In my experience, the Avons offer more traction before they are warmed up or on cool days when you are caught in slower moving traffic that can make it difficult to bring the tires up to temperature. I found that riding the Michelins at 65 mph on the highway on a 45 degree day was not enough to warm them up. It was necessary to take some corners and do a lot of braking and accelerating, etc. This resulted in tires that were often cold and didn't offer as much traction for emergency stopping or turning as the Avons under the same conditions.

It does seem the performance of the Avons falls off pretty rapidly at really cold temperatures (somewhere below 40F or so). The Michelins do this also but I haven't ridden enough at low temperatures to be able to make a direct comparison.

One trip I rode really hard on really rough, abrasive and hot pavement that was covered with "tar snakes", strips of road sealing tar that becomes slippery and goey on hot days causing the bike to slide around a lot. The Avons handled the tar snakes better than other tires in the group, probably because they hook back up more gradually than the rest and offer better road feel. They were very confidence inspiring under this most difficult challenge. However, I think I built too much heat in the tires because of the extreme conditions, hard riding, etc. and this may have been compounded by low air pressure. I may have been a couple of lbs. low when I started because the next morning they measured about 5 lbs. low. While the tires felt fine at the lower pressure, I think the heat of the day coupled with all the continuous tar-snake scrubbing cooked the rubber compound. I don't think the tires offered quite as much traction after that, particularly noticed in the cold, but their performance was still acceptable. Moral of the story? Don't let the pressure get too low, especially if you have a heavy load and will be riding really hard on hot pavement in order to avoid cooking the rubber. The Avons like a higher pressure than the Michelins. Actually, I think those tar snakes allowed the tire temps to reach the sort of temps a tire would see on the track because the road was full of 75-95 mph corners (not really any straights) and everytime my tires would go over a hot, goey tar snake it would slide about 6" (the width of the snakes) before it even began to hook up. The tires were sliding much of the day because the tar snakes were everywhere. That can build a lot of heat.

And this brings up one reason why I don't think running different compounds front and rear is necessarily beneficial but actually offers some downside. One reason the tar snakes were not upsetting the handling of my bike too much (besides it's excellent suspension) was because the front and rear tires were behaving similarly, ie., if the front tire was displaced 9" before it regained traction, so did the rear. Imagine the handful you would have if the front tire was hooking up in only 7" while the rear was sliding 9". This same concept applies under other slide conditions also. Any patch of reduced traction becomes more problematic if the rear tire is displaced more than the front because then you are pointed the wrong way when you hook back up.
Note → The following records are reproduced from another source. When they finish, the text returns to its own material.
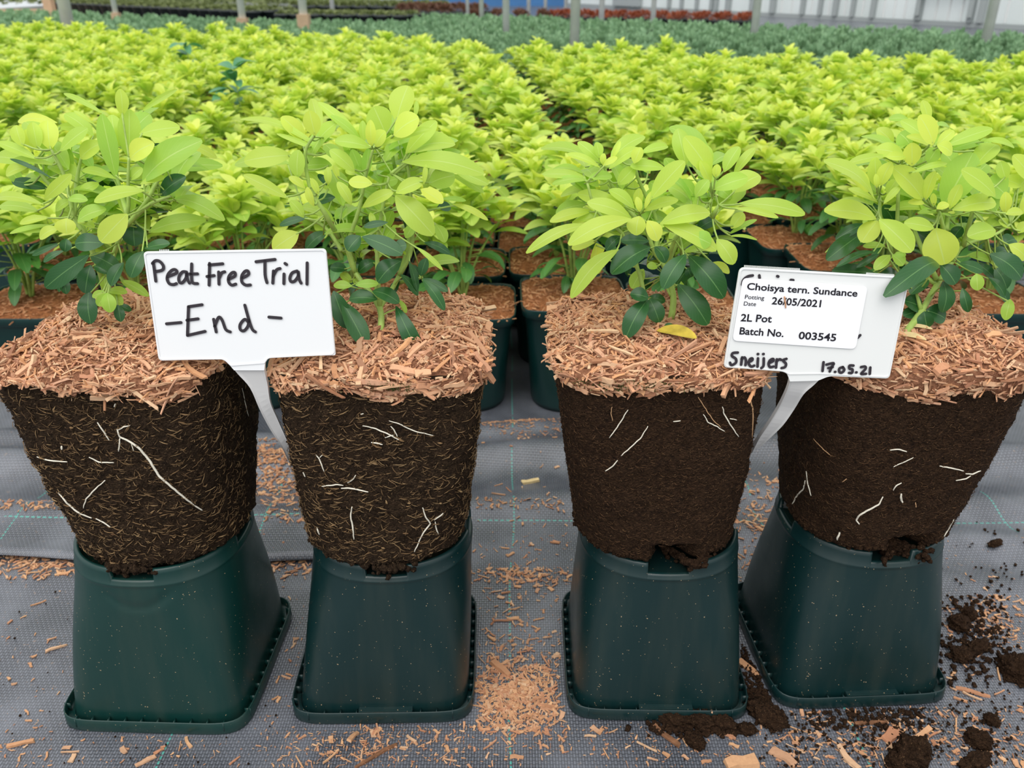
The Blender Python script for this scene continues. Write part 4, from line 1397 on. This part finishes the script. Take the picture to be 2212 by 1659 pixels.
def heather_bed(p0, p1, rows, n, h_pot, r, h, mat, label, group, name, gap):
    """a bed of potted heathers along the ground line p0 -> p1, rows stepping away"""
    rnd = random.Random(int(abs(p0[0]) * 100) + n)
    A, B = Vector((*p0, 0)), Vector((*p1, 0))
    d = (B - A).normalized()
    back = Vector((-d.y, d.x, 0))
    if back.y < 0: back = -back
    mesh = []
    for v in range(3):
        mb = MB(); tuft(mb, Vector((0, 0, h_pot * .95)), r, h, 70, rnd, .4); mesh.append(mb.mesh(name + '_foliage', mat))
    pb = MB(); loft(pb, [(lambda t, z=z, a=a: (*sq(a, 5, t), z)) for z, a in ((0, r * .75), (h_pot * .9, r * .94), (h_pot * .9, r), (h_pot, r), (h_pot, r * .9), (h_pot * .93, r * .88))], 20, close_first=True, close_last=True)
    pmsh = pb.mesh(name + '_pot', M['blackpot'])
    for j in range(rows):
        for k in range(n):
            p = A.lerp(B, k / max(1, n - 1)) + back * (j * gap)
            e = empty(name, (p.x, p.y, .001), label, 'plant', group, 0)
            link(bpy.data.objects.new('pot', pmsh), e)
            link(bpy.data.objects.new('foliage', mesh[(j + k) % 3]), e)
heather_bed((-6.1, 12.2), (-2.55, 9.0), 3, 24, .20, .090, .055, M['olive'], 'olive heather in a black pot in the long bed by the gravel', 'olive heathers in the long bed', 'potted_heather', .2)
heather_bed((-2.08, 8.3), (-.98, 8.0), 3, 8, .20, .070, .045, M['olive'], 'pale olive heather in a black pot in the short raised-looking bed', 'pale heathers in the short bed', 'potted_heather', .16)
heather_bed((-2.5, 10.6), (-.9, 10.2), 3, 9, .20, .09, .075, M['olive'], 'olive heather in the bed behind the short pale bed', 'olive heathers behind the short bed', 'potted_heather', .22)
heather_bed((-1.15, 9.6), (-.45, 9.4), 3, 4, .17, .097, .10, M['brown'], 'brown heather in the small clump between olive and rusty beds', 'brown heathers', 'potted_heather', .22)
heather_bed((-.40, 9.3), (.30, 9.2), 2, 4, .13, .095, .09, M['brown'], 'brown heather in the low clump before the blue screen', 'brown heathers by the blue screen', 'potted_heather', .22)
heather_bed((.42, 9.4), (2.15, 8.6), 3, 10, .13, .086, .08, M['rust'], 'rust red heather in the long low bed before the white wall', 'rusty heathers', 'potted_heather', .2)

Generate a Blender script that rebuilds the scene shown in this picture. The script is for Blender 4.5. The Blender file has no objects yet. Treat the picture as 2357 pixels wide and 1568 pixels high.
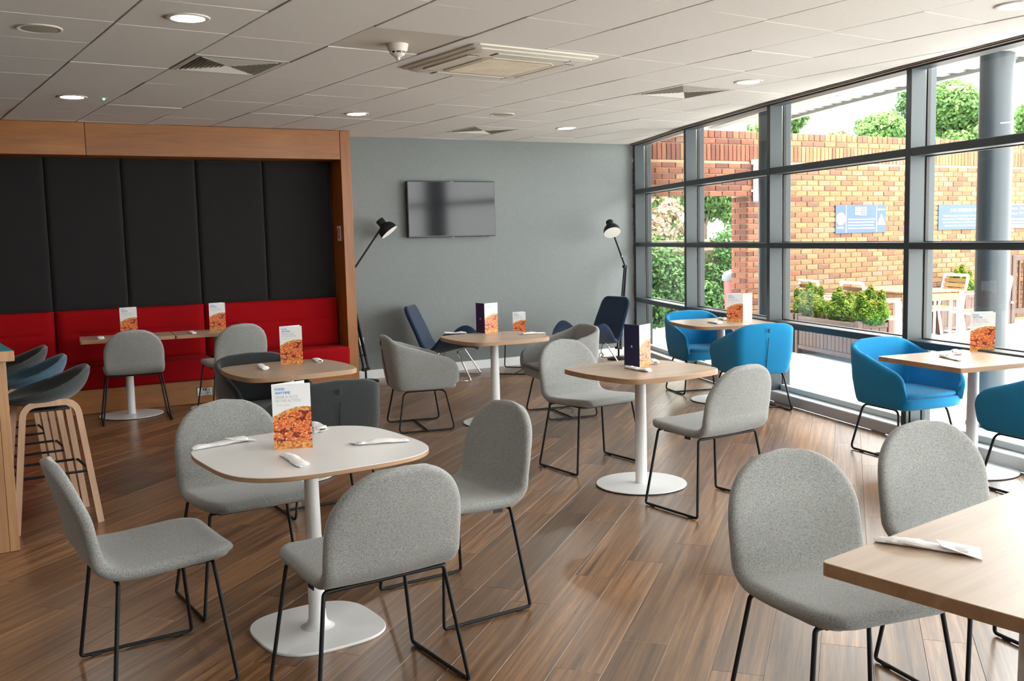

The tire and motorcycle manufacturers know what they are doing when they equip a bike with matched tire pairs. Furthermore, sport compounds generally take longer and are harder to heat up than more street based tires. Because the front tire is slower to warm up in normal riding and since it is responsible for 80+% of your emergency straight line braking, it is extra important that it not be made of a compound that doesn't work well until it's warmed up. After all, when sport riding in the twisties you can wait for some heat to build before pushing the tire to it's edge but, in traffic you never know when you will need to suddenly avoid a cell-phone talking cager. Does it make sense to run a front tire that offers poor traction until it's warmed up? In my experience, sport compounds actually have less traction than tires one step down the ladder until they reach design temperature. If they reach design temperature the equation is reversed but it may not be noticed as much because, when warm, either type of tire will produce enough traction to lift the rear off the ground for emergency stopping. In other words, when both types of tires are warmed up, the sport compound will not stop the bike appreciable faster than the sport-touring compound because the stopping in both instances is limited by rear wheel lift.

I consider a tire worn out when the tread is worn to the wear bars (or nearly so) or has changed shape enough to significantly affect handling. My Avons appear to wear out about the same time front and rear, the rear hitting the wear bars in the center almost the same time the front tire hits the wear bars halfway out to the edge of the tread. The Michelins lasted about 3500 miles in temperatures of 45F to 65F before the rear hit the wear bars and the tire was very squared off at this point but the front could have continued on. My last two sets of Avons have provided around 5500 miles each set, under warmer and more abrasive conditions than the Michelins saw. Taking the different conditions into account I would say the Avons lasted roughly twice as long as the Michelin Pilot Sports and the rears were not nearly as squared off when they hit the wear bars. But I would use the Avons over the Michelins even if they both lasted the same simply because the Avons work so well under the wide range of conditions encountered on public roads. I know plenty of Ducati riders who have tried the Avons and not one of them was disappointed with their decision so you really don't have much to lose.

Tire technology has advanced by leaps and bounds over the last 20 years but, unfortunately, much of the development expertise has been put into designing tires that work well on the track. Even the street versions of many popular tires are biased to track like conditions. I would put the Michelin Pilot Sports in this category. The Avon AV 45/46 ST are ideally suited to sporty riding on public roads and come with the durability to make them a practical choice.